What we’re witnessing today is one mad dream having been replaced by another. The 1920s League of Nations mind-set—compulsively drawing and redrawing national boundaries to keep people “in their place,” forcibly transferring millions of people from the land they were born to the land where they “belong”—was a mania, and one that caused a great deal of suffering. But the inherent principle behind it, that countries function better if they can retain a national identity, was not in and of itself wrongheaded or destructive. And now, leftists have flipped the script. Now the dominant mind-set is, we all have to mix. Homogeneity is a recipe for disaster (don’t mention Japan…don’t mention Japan…I’m not listening…la la la la), and the guiding principle is that the West must be made as diverse as possible. Homogeneity is now the enemy, and the social engineering once used to enforce it is now being used to dismantle it. Whereas a hundred years ago we were told by the enlightened internationalists that nations function better if united by a common race, ethnicity, or religion, we’re now told, “Naw, forget that nonsense. Diversity is our strength!”
Back then, a caravan of poor, starving, persecuted Europeans marching from Europe to Africa across Herman Sörgel’s drained Mediterranean would have rightly been called an invasion, a colonization. Today, similar caravans coming from Africa to Europe, or from Central America to the U.S., are called vessels of much-needed diversity. Because to leftist intellectuals, it’s all about power. Whether they’re forcibly separating us or forcibly mixing us, they get their pleasure from the force part. That’s what matters to them.
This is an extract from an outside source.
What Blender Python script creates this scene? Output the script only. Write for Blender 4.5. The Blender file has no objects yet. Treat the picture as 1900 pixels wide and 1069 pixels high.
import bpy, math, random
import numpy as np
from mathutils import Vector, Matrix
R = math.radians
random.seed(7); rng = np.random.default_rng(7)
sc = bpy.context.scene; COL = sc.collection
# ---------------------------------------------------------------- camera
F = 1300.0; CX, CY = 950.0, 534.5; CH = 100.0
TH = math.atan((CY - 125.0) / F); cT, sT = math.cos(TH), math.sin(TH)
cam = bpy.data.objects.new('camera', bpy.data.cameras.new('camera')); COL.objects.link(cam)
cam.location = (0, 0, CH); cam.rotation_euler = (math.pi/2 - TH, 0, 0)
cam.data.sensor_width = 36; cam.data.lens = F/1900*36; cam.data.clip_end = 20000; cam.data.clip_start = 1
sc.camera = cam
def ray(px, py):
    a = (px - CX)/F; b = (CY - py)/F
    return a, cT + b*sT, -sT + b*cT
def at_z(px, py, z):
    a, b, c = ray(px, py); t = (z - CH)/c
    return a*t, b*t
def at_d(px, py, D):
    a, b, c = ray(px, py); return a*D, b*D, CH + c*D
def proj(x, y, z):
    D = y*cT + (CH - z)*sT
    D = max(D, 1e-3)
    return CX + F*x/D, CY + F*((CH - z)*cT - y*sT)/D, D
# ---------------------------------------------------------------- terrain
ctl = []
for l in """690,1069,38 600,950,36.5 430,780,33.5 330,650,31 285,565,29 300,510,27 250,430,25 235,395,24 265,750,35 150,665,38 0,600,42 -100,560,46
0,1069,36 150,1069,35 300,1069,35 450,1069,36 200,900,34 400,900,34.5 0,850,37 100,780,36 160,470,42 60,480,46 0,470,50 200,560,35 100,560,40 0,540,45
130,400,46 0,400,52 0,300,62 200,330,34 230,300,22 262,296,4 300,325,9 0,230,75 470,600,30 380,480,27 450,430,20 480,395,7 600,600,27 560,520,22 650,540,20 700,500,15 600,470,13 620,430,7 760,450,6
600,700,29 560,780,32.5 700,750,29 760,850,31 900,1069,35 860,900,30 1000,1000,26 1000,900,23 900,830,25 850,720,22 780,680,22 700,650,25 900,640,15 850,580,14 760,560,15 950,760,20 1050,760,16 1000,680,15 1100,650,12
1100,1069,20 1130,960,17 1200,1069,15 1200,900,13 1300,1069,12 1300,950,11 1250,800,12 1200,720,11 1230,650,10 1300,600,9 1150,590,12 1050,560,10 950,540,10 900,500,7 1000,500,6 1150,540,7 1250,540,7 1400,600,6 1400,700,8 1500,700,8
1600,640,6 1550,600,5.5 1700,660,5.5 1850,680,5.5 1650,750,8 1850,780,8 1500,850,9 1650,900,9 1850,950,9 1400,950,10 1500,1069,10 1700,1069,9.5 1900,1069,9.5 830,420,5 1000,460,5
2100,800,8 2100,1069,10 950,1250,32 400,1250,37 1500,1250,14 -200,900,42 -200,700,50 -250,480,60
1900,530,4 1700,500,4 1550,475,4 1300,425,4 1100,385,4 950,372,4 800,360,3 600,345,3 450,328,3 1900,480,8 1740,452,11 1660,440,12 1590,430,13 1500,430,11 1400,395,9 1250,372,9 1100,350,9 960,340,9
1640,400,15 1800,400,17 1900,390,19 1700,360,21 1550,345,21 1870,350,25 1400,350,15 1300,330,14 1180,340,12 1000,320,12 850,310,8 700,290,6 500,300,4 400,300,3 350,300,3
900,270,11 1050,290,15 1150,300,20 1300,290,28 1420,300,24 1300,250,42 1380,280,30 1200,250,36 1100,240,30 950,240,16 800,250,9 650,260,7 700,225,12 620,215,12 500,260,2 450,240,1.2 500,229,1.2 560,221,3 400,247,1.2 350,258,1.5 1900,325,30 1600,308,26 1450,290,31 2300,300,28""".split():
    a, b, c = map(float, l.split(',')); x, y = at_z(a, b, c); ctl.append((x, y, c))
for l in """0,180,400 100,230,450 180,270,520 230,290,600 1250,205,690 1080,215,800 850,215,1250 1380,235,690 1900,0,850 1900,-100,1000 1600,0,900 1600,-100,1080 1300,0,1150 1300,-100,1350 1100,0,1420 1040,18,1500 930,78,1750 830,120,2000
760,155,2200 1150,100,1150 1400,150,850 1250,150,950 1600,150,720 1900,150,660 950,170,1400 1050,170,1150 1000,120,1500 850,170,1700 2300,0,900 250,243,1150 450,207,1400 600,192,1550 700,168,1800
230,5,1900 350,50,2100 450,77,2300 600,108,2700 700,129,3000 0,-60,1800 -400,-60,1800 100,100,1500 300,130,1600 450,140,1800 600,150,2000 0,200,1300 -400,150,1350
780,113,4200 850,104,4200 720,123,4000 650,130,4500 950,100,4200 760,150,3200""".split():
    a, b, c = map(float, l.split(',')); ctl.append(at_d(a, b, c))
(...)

But take heart, America, and remember—among the thousands of Honduran caravan refugees currently marching toward our border, at least one or two of them are probably really good cooks. So get ready for some damn fine baleadas! Whatever else this modern-day realization of Herman Sörgel’s crazy dream brings, you can at the very least count on a few new and exciting menu options at your local restaurante.
So open wide and swallow. And bon appétit.